It's all change at the top for lead skills agencies

20th January 2012 at 00:00
SFA and NAS heads announce resignations on the same day

The chief executives of the Skills Funding Agency (SFA) and the National Apprenticeship Service (NAS) simultaneously announced on Tuesday that they were to stand down.

The SFA head, Geoff Russell, is taking retirement for the second time at the age of 53, while NAS chief executive Simon Waugh has decided to spend more time with his family after his contract expires next month.

Mr Russell, a retired executive from international financial services provider KPMG, joined the public sector to stabilise the troubled Learning and Skills Council before becoming the successor agency's first chief executive. According to the Department for Business, Innovation and Skills (BIS), he told officials in August last year that he intended to stand down. The department said that he had agreed to stay in post for 12 months to complete the restructuring, allow time to find a successor and hand over.

But that account of the delay is puzzling: nearly six months after his decision, there has been no progress towards finding a replacement, the department admitted. "It would not have been appropriate to advertise for his job before he had announced he was leaving," a spokeswoman said.

The announcement comes as the status of the SFA faces major change - it will move from having its own statutory powers to deriving all of its authority from ministers.

TES understands that the issue of the agency's independence has been a central one for Mr Russell and almost derailed his appointment in 2009; legal advice was taken to establish the scope of the chief executive's authority.

Mr Russell said that he had not intended to have a long-term role in the FE and skills sector after he was appointed to steer the Learning and Skills Council through its final months in the wake of the capital funding crisis. "But I have found working with the sector and agency colleagues very rewarding and have relished the task of establishing the organisation over my three years in the post," he added. "It has also been a pleasure to work under a minister whose passion is to further education and skills."

Skills minister John Hayes returned the praise for Mr Russell's three years in charge of FE funding. "Geoff has overseen the creation of the SFA and has shaped it into an organisation that is playing a key role in promoting and funding FE and giving young people and adults the skills they need to find well-paid and rewarding employment," he said.

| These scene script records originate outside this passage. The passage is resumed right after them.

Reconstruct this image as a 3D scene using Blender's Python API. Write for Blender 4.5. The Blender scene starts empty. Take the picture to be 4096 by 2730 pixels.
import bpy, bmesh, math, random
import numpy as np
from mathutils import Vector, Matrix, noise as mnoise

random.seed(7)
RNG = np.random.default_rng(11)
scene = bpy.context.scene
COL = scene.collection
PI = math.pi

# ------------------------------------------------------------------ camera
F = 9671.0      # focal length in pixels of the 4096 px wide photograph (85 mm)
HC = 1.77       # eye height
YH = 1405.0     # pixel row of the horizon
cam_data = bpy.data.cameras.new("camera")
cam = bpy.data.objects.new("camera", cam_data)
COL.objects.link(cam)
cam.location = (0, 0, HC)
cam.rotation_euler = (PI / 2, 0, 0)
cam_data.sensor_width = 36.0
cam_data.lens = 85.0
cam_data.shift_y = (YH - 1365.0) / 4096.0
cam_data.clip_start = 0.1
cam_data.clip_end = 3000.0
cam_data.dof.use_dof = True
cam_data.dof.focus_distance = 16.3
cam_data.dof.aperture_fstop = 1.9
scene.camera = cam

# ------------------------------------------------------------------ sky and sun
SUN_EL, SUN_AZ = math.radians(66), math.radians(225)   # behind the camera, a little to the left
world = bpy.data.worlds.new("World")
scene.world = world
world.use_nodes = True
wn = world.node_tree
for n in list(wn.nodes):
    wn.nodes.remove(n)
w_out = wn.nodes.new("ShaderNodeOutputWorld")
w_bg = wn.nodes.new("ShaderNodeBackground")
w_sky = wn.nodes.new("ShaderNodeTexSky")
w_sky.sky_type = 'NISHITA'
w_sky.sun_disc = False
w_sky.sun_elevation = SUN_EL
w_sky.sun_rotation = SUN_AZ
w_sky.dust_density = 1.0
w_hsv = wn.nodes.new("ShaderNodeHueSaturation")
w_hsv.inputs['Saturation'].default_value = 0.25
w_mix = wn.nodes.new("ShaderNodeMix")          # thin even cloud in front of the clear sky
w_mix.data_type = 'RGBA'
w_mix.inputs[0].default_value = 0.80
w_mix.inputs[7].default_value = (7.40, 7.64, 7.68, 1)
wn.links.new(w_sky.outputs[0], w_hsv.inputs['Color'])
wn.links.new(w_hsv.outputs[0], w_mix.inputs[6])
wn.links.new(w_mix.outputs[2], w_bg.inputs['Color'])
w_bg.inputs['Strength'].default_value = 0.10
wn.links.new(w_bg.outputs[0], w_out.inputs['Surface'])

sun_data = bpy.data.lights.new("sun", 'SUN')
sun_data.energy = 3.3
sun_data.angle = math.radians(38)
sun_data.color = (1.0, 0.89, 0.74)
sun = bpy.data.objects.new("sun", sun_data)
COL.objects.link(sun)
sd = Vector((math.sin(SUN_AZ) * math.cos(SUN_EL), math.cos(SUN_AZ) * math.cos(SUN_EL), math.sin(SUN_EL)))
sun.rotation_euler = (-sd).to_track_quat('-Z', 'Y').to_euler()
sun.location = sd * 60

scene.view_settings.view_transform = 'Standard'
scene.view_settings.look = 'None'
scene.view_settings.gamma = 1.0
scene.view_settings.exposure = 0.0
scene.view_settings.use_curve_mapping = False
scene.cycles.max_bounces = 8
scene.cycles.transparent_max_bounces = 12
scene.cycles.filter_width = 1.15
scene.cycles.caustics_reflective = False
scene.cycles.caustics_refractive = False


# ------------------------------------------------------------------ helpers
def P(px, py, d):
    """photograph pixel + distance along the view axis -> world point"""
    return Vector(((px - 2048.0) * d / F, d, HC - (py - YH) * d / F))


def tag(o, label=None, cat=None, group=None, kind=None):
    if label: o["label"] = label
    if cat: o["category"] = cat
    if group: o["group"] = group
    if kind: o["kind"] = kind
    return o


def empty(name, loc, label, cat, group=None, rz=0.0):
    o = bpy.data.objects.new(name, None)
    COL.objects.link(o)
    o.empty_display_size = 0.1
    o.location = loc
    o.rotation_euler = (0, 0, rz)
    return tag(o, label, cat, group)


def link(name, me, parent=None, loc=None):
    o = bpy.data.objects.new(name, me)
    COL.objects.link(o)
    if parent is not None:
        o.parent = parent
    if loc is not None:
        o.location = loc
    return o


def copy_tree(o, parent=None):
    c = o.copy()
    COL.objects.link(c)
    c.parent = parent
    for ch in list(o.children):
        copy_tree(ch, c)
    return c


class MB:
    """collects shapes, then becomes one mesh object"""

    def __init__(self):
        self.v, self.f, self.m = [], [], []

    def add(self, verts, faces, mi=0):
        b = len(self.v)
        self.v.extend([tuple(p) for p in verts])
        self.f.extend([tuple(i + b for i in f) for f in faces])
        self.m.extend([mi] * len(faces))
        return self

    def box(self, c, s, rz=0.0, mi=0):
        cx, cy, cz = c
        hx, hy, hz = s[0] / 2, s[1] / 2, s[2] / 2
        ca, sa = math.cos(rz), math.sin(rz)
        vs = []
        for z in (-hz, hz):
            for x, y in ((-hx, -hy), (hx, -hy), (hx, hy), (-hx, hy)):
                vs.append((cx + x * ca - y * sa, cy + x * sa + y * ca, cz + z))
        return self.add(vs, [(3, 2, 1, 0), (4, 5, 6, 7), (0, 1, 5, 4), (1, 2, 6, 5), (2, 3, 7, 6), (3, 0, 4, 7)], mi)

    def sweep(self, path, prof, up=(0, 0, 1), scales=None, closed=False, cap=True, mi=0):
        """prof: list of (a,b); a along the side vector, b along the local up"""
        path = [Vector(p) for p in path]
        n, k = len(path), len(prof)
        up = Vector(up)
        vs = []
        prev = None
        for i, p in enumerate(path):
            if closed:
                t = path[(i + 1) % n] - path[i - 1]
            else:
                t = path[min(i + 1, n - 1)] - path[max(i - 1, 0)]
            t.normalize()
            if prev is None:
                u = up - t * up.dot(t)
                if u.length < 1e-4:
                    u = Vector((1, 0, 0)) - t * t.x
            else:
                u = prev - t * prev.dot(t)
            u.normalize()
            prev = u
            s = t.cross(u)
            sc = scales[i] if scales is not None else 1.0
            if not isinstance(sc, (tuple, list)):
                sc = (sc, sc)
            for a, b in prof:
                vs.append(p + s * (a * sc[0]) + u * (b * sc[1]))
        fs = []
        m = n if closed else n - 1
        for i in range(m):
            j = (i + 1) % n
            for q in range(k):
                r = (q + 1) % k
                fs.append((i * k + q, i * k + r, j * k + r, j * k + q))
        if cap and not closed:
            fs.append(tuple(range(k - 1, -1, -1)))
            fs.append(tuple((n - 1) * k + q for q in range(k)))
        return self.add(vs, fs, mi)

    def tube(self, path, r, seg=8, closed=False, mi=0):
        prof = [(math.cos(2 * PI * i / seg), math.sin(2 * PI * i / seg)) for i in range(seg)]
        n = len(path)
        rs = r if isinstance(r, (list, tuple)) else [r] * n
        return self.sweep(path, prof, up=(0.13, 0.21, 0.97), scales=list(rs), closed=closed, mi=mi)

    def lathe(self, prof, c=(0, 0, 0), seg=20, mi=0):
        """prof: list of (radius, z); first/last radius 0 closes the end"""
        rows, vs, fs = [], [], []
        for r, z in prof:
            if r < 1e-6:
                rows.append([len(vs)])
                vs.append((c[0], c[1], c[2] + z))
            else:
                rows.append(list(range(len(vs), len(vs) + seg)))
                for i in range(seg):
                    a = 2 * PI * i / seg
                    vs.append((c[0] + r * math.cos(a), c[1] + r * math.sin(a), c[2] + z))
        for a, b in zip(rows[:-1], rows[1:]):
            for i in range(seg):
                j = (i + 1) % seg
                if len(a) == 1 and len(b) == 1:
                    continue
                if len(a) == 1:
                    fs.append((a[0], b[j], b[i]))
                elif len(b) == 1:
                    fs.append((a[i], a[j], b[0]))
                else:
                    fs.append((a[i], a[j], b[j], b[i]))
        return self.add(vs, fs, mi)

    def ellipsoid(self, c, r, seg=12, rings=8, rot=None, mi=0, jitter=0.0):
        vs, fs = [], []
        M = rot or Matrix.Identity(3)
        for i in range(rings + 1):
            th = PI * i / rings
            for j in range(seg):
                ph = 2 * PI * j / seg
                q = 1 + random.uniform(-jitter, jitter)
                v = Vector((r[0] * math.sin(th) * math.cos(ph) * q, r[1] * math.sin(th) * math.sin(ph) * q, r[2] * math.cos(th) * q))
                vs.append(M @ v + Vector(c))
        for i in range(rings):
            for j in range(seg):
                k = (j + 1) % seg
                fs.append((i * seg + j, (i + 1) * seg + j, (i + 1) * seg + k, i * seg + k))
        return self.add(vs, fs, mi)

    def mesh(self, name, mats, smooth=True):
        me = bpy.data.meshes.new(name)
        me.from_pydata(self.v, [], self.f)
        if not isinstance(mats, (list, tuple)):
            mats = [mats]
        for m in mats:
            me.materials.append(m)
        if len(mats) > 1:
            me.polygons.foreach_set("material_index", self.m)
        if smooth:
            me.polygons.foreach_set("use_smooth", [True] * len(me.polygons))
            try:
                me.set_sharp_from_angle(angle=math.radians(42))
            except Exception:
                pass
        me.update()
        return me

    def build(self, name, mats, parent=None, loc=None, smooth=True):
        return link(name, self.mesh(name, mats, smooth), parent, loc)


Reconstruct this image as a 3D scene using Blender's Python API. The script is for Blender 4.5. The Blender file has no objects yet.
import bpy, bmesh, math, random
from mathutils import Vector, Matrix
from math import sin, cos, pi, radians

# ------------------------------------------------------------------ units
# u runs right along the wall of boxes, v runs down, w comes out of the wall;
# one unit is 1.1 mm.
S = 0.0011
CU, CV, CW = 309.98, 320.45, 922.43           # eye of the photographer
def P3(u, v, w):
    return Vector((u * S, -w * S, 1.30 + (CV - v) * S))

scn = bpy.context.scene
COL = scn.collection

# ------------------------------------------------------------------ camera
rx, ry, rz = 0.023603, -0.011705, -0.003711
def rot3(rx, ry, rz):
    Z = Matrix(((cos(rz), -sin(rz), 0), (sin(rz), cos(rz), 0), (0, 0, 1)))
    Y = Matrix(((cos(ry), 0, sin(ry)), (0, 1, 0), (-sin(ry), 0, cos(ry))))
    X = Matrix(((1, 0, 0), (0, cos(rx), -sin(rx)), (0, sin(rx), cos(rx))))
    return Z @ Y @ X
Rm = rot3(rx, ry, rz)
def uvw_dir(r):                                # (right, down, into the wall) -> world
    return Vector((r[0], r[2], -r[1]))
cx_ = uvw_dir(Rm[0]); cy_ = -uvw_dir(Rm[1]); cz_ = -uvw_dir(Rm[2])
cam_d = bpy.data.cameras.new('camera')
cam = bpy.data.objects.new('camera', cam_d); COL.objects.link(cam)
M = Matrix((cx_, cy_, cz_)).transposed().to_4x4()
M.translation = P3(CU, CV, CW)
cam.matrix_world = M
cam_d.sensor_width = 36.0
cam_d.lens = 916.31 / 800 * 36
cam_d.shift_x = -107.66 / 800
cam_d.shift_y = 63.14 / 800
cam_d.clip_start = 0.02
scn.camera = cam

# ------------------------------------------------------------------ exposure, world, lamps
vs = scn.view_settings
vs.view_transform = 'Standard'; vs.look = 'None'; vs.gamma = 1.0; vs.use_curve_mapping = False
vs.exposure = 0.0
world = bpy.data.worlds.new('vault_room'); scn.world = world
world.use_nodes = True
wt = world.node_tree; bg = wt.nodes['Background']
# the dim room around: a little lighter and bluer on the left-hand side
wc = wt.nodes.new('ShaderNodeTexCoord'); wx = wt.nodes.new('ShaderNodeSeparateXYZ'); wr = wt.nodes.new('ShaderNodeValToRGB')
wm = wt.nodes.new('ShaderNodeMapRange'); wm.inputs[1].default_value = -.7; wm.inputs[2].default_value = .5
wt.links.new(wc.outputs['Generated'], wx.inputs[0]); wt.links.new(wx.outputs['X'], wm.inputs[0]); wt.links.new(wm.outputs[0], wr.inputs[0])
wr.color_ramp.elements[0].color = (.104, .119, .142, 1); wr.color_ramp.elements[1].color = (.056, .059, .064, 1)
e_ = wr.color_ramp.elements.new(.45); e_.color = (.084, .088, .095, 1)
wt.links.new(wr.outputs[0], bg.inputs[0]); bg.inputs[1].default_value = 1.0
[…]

The change in the agency's status will put Mr Hayes under more pressure, as any controversial funding decisions will be made more directly under his authority. In the words of former minister for skills John Denham, who presided over the capital crisis, arm's-length bodies are meant to "protect ministers from the political flak when things go wrong" - although he added that the theory "does not appear to work as well as some of us might have liked".

Mr Hayes also paid tribute to Simon Waugh, who has been working on a three-year contract at the NAS since February 2009, for overseeing the rapid expansion of apprenticeships, an increase of 50 per cent in one year to 440,000 starts. But the expansion of the NAS also drew criticism over the use of apprenticeship funds for low-quality training, with BIS coming under pressure from the Treasury.

"I have achieved all that I set out to do when I joined the NAS," Mr Waugh said. "After the considerable success of the past three years, I believe that this is a good time to move on. It was a very difficult 2011 for my family and I look forward to working part time and spending more time with them."

BIS said that chief operating officer David Way would lead the NAS until a successor was appointed.


- He joined American Express after leaving school and was appointed sales and marketing director for the UK 10 years later.

- In 1990, he was appointed commercial director of Lloyds TSB Insurance Services, then promoted to deputy managing director.

- He became managing director of SAGA Services in 1993.

- He worked for Centrica for seven years from 1997, mainly as group sales and marketing director.

- In 2005, he joined AWD Chase de Vere, first as UK chief executive, then as non-executive chairman.

- He was appointed chief executive of the National Apprenticeship Service in 2009.


- He began working for KPMG in Canada in 1982, moving to the UK six years later.

- He was appointed a partner in 1994, rising to the position of head of practice development at KPMG International.

- In 2005, he was seconded to the Treasury, with responsibility for financial management across Whitehall.

- He was appointed chief executive of the Learning and Skills Council in March 2009.

- He became the Skills Funding Agency's first chief executive in December 2009.